Remember that what works for one couple might be terrible for you and that how you sleep is really up to your preferences.

As long as you’re snoozing well, you go ahead and keep doing what you’re doing.

Mind coach Anna Williamson told ‘There really are pros and cons to sleeping apart from your partner, the main thing to bear in mind is that every couple and every individual is different and there really isn’t one size fits all when deciding what is best for you in your relationship.

‘If your partner is restless in the night, perhaps they snore or breathe heavily, and as a result, keep you awake or disturb you throughout the night, it can be a good idea to sleep apart from your partner in order to catch up on some much-needed sleep.

‘Good quality sleep is so important for our mental health as well as our physical health, we need to give our mind and body time to properly rest and repair, and only quality sleep can provide this adequately.
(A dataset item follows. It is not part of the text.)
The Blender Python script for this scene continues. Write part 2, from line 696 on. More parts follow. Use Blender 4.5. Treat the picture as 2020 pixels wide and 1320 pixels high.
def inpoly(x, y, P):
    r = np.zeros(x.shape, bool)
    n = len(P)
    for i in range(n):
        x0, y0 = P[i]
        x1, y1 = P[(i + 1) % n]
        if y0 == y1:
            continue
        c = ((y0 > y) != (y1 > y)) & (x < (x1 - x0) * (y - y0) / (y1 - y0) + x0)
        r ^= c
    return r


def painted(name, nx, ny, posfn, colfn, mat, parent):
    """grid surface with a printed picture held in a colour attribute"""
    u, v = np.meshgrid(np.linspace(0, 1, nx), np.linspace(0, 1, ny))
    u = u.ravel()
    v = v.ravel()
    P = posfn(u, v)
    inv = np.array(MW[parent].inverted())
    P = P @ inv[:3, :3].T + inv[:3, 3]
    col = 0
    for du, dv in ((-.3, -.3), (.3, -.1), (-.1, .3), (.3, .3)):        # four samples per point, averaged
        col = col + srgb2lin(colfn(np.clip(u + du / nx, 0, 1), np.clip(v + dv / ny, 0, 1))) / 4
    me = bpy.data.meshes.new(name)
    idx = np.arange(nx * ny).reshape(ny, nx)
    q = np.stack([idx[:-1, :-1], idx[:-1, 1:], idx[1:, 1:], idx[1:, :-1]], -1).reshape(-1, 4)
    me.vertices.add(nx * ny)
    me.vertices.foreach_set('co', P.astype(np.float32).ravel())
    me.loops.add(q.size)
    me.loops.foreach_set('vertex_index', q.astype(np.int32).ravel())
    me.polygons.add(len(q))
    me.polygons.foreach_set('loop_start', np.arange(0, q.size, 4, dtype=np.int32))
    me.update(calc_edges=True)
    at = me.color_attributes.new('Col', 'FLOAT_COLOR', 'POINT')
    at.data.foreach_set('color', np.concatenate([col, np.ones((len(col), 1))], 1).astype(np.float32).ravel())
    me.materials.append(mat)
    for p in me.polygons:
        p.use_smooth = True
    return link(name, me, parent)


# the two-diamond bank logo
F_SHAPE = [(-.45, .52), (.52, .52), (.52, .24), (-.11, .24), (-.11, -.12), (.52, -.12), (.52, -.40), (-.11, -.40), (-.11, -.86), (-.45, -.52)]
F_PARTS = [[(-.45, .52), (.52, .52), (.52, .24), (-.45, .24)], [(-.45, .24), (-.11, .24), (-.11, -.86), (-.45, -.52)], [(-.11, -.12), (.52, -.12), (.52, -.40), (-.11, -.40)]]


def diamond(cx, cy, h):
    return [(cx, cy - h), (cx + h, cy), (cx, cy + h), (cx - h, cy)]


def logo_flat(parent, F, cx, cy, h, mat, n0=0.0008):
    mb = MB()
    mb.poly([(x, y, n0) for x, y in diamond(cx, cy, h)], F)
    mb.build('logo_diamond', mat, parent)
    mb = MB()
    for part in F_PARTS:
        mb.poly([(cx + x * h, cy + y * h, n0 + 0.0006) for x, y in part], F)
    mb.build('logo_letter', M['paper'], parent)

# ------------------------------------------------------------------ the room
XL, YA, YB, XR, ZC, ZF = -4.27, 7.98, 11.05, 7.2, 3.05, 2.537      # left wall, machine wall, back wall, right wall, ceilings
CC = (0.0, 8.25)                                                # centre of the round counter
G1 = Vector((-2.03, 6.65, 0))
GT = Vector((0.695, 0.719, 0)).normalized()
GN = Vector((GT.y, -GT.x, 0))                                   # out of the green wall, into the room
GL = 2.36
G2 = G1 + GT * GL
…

‘Having an unbroken night’s sleep and being able to lay in bed with plenty of room at the right temperature that suits you might mean on the occasion that you get a better night’s sleep sleeping solo.

‘Physical contact is essential in keeping a relationship connected.

Touching each other releases feel good, love endorphins, and often being in bed can be the best time of the day to communicate effectively with each other.

‘Pillow talk is a really emotionally positive thing to do and it can help you feel safe and secure as you both hopefully drop off to sleep together.’

if you’re curious about sleeping apart, do a trial separation and see how you feel.